Без каких-либо исторических компонентов невозможны устойчивые структуры массовой идентичности, поскольку они играют роль фиктивного генезиса настоящего положения вещей. Как показывает опыт всех наших исследований, социальные трансформации постсоветских обществ сопровождаются заметными напряжениями в структуре коллективной идентичности. Об этом свидетельствует усиление массового интереса к прошлому, попытки заново ответить на вопросы: Кто мы? Откуда наши беды? Чем нам гордиться, а что, напротив, вызывает стыд? Социологические исследования показывают устойчивое повышение спроса на историческую литературу, связанную с национальным прошлым, будь то массовая беллетристика, документальная проза или мемуары
[319]. Ответом на этот запрос общества оказывается прежде всего появление массы историков-любителей и разнообразные версии «подлинных событий», «разгадки истории». Возникают новые национальные мифы и легенды, узаконивающие давность и славу того или иного народа. Предметом гордости выступают военные победы в прошлом и величие державы, а стыдятся главным образом хронической бедности, неустроенности жизни, грубости нравов, произвола власти и неизбывной забитости населения «великой страны».
Значимые социальные изменения начинаются с релятивизации догматических компонентов легитимации правящего режима, разрушения ее «исторической легенды» прихода к власти или «исторического оправдания» проводимой политики.
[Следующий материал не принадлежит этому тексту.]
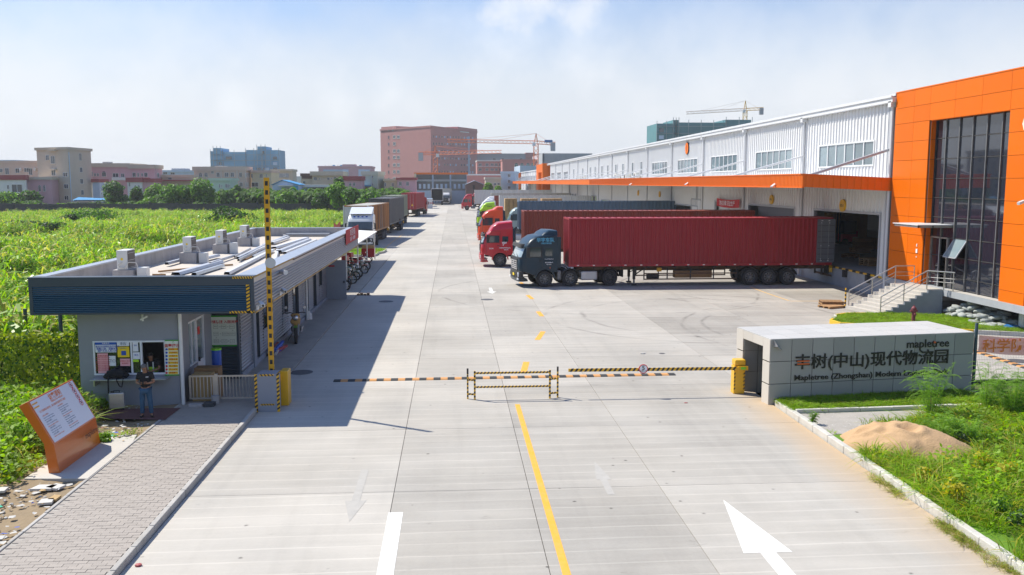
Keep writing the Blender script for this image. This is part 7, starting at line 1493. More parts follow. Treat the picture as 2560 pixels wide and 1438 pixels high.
# ================================================================== PEOPLE
def skinned(name, chain, edges, m, parent, sub=2, smooth=True):
    """chain = [(x,y,z,r) or (x,y,z,rx,ry)]"""
    bm = bmesh.new(); lay = bm.verts.layers.skin.verify(); vs = []
    for i, c in enumerate(chain):
        v = bm.verts.new(c[:3]); r = c[3:]; v[lay].radius = (r[0], r[1] if len(r) > 1 else r[0]); v[lay].use_root = (i == 0); vs.append(v)
    for a, b_ in edges: bm.edges.new((vs[a], vs[b_]))
    me = bpy.data.meshes.new(name); bm.to_mesh(me); bm.free(); me.materials.append(MAT[m]); o = bpy.data.objects.new(name, me); link(o, parent)
    k = o.modifiers.new('skin', 'SKIN'); k.use_smooth_shade = True; s_ = o.modifiers.new('sub', 'SUBSURF'); s_.levels = s_.render_levels = sub; return o
def person(label, loc, rz, J, shirt, trousers, shoe='shoe', hair='hair_black', sleeves='short', hs=1.0, vest=None, legs=True, cat='person', hands='phone', scale=1.0):
    """J: joint places; figure faces -y"""
    t = thing('person', label, cat, loc, rz); t.scale = (scale,)*3
    g_ = lambda k: J[k]
    ch = []; idx = {}
    def A(k, p, *r): idx[k] = len(ch); ch.append((*p, *r)); return idx[k]
    E_ = []
    A('pel', J['pelvis'], .135, .10); A('bel', J['belly'], .125, .105); A('chs', J['chest'], .150, .11); A('nck', J['neck'], .058); A('hd0', J['head0'], .060); A('hd1', J['head1'], .083, .095); A('hd2', J['head2'], .078, .09)
    E_ += [(0,1), (1,2), (2,3), (3,4), (4,5), (5,6)]
    for s in 'LR':
        a = A('sh'+s, J['sh'+s], .066); b = A('el'+s, J['el'+s], .042); m2 = A('fm'+s, (Vector(J['el'+s])*.6+Vector(J['wr'+s])*.4), .038); c = A('wr'+s, J['wr'+s], .026); E_ += [(2, a), (a, b), (b, m2), (m2, c)]
        d = Vector(J['ha'+s])-Vector(J['wr'+s]); pm = A('pm'+s, Vector(J['wr'+s])+d*.5, .034, .018); E_.append((c, pm))
        if legs:
            h = A('hp'+s, J['hp'+s], .088); k = A('kn'+s, J['kn'+s], .056); q = A('cf'+s, Vector(J['kn'+s])*.68+Vector(J['an'+s])*.32+Vector((0,.015,0)), .056); an = A('an'+s, J['an'+s], .034); f = A('ft'+s, J['ft'+s], .03, .028); E_ += [(0, h), (h, k), (k, q), (q, an), (an, f)]
    body = skinned('body', ch, E_, 'skin', t)
    # fingers: each its own small chain rooted in the palm, curled
    for s in 'LR':
        w_ = Vector(J['wr'+s]); d = (Vector(J['ha'+s])-w_); L2 = d.length; d.normalize(); sd_ = -1 if s == 'L' else 1
        side = Vector(J.get('side'+s, (0, 0, 1))); side = (side-d*side.dot(d)).normalized(); curl = d.cross(side).normalized()*J.get('curl'+s, 1)
        fc = []; fe = []
        for k, (off, ln) in enumerate(((-.027, .058), (-.009, .070), (.010, .074), (.028, .066))):
            p0 = w_+d*L2*.55+side*off; p1 = w_+d*(L2*.95)+side*off*1.05; p2 = p1+(d*.6+curl*.7).normalized()*ln*.5; p3 = p2+(d*-.1+curl*1).normalized()*ln*.42
            i0 = len(fc); fc += [(*p0, .010), (*p1, .0095), (*p2, .0088), (*p3, .0075)]; fe += [(i0, i0+1), (i0+1, i0+2), (i0+2, i0+3)]
            skinned('finger', fc[i0:i0+4], [(0,1), (1,2), (2,3)], 'skin', body, 1)
        p0 = w_+d*L2*.2+side*.02; p1 = w_+d*L2*.55+side*.048+curl*.012; p2 = p1+d*.03+curl*.02
        skinned('thumb', [(*p0, .012), (*p1, .011), (*p2, .009)], [(0,1), (1,2)], 'skin', body, 1)
    # face: nose, eyes, mouth, ears
    hc = Vector(J['head1']); fwd = Vector(J.get('face', (0,-1,0))).normalized(); rt_ = fwd.cross(Vector((0,0,1))).normalized(); u_ = rt_.cross(fwd)
    hb = MB(); hb.ico(hc+fwd*.098-u_*.012, .017, 'skin', n=1, sq=(.8,.9,1.3)); put(hb, 'nose', body, world=False, smooth=60)
    for s in (-1, 1):
        put(MB().ico(hc+fwd*.088+rt_*s*.032+u_*.016, .011, 'hair_black'), 'eye', body, world=False); put(MB().ico(hc+rt_*s*.084-fwd*(-.002), .022, 'skin', sq=(.5,.9,1.3)), 'ear', body, world=False, smooth=60)
    put(MB().ico(hc+fwd*.086-u_*.048, .018, 'moto_red' if False else 'skin', sq=(1.4,.5,.4)), 'mouth', body, world=False)
    # hair cap
    bm = bmesh.new(); bmesh.ops.create_icosphere(bm, subdivisions=3, radius=1); rr = random.Random(3); keep = []
    c_ = hc+u_*.025-fwd*.012
    me = bpy.data.meshes.new('hair')
    for v in bm.verts:
        n_ = v.co.copy(); k = 1+rr.uniform(-.02, .03); v.co = c_+(rt_*n_.x*.094+fwd*n_.y*.112+u_*n_.z*.108)*k*hs
    dele = [v for v in bm.verts if ((v.co-c_).dot(fwd) > .045 and (v.co-c_).dot(u_) < .045) or (v.co-c_).dot(u_) < -.055]
    bmesh.ops.delete(bm, geom=dele, context='VERTS'); bm.to_mesh(me); bm.free(); me.materials.append(MAT[hair]); me.polygons.foreach_set('use_smooth', [True]*len(me.polygons)); ho = bpy.data.objects.new('hair', me); link(ho, body)
    # shirt
    ch = []; E_ = []
    for p, r in ((J['pelvis'], (.158, .125)), (J['belly'], (.150, .13)), (J['chest'], (.168, .128)), (J['neck'], (.078, .078))):
        ch.append((*p, *r))
    ch[3] = (*(Vector(J['neck'])-Vector((0,0,.02))), .075, .075)
    E_ = [(0,1), (1,2), (2,3)]
    for s in 'LR':
        a = len(ch); ch.append((*J['sh'+s], .086)); E_.append((2, a)); e_ = Vector(J['sh'+s]).lerp(Vector(J['el'+s]), .72 if sleeves == 'short' else 1.0); ch.append((*e_, .064)); E_.append((a, a+1))
        if sleeves == 'long': ch.append((*Vector(J['el'+s]).lerp(Vector(J['wr'+s]), .95), .042)); E_.append((a+1, a+2))
    skinned('shirt', ch, E_, shirt, t)
    if vest:
        skinned('vest', [(*J['pelvis'], .19, .16), (*J['belly'], .185, .165), (*(Vector(J['chest'])+Vector((0,0,.02))), .195, .165)], [(0,1), (1,2)], vest, t)
        for s in (-1, 1): put(MB().bar(Vector(J['belly'])+Vector((s*.08, -.175, -.12)), Vector(J['chest'])+Vector((s*.09, -.165, .1)), .035, .012, 'reflect'), 'reflective_strip', t, world=False)
    if legs:
        ch = [(*J['pelvis'], .150, .118)]; E_ = []
        for s in 'LR':
            a = len(ch); ch += [(*J['hp'+s], .103), (*J['kn'+s], .078), (*Vector(J['kn'+s]).lerp(Vector(J['an'+s]), .5), .072), (*(Vector(J['an'+s])+Vector((0,0,.01))), .064)]; E_ += [(0, a), (a, a+1), (a+1, a+2), (a+2, a+3)]
        skinned('trousers', ch, E_, trousers, t)
        for s in 'LR':
            a, f = Vector(J['an'+s]), Vector(J['ft'+s]); skinned('shoe', [(*(a+Vector((0,.05,-.045))), .045, .04), (*(a.lerp(f, .5)+Vector((0,0,-.02))), .048, .036), (*(f+Vector((0,-.02,0))), .042, .028)], [(0,1), (1,2)], shoe, t)
    return t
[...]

За право «правильно» интерпретировать прошлое конкурируют самые разные политические силы и группы – от «партий власти» до церкви
[320]. Академическая наука в России, несмотря на значительные достижения последних лет, не в состоянии удовлетворить общественный голод на интерпретации прошлого и рационализировать понимание той ситуации, в которой оказались после краха коммунизма постсоветские страны. В целом как отдельный институт она слишком зависима от государства, а потому, чтобы сохранить пространство для своей профессиональной работы, старается казаться аполитичной и всеми силами дистанцируется от оценок актуальных событий и публичных интерпретаций прошлого. С этим (а не только с идеологической цензурой) связан глубокий разрыв между академическими исследованиями историков и публичной сферой, отсутствие связи исследований со СМИ, а значит, невозможность рецепции новых исторических интерпретаций и рефлексии общества над ними. Новые серьезные работы историков непрерывно появляются, но не доходят до заинтересованной и думающей публики. Только одно издательство РОССПЭН выпустило свыше 200 томов «Истории сталинизма», но тиражи каждой монографии не превышают 1–2 тыс. экземпляров
[321]. Поэтому проблема остается. Важно, что сегодня в российском обществе нет тех влиятельных интеллектуальных фигур и моральных авторитетов, мнения которых могли бы влиять на массовое понимание истории. Общество, несмотря на весь свой интерес к истории, оказывается в ступоре перед фатальностью происходящего.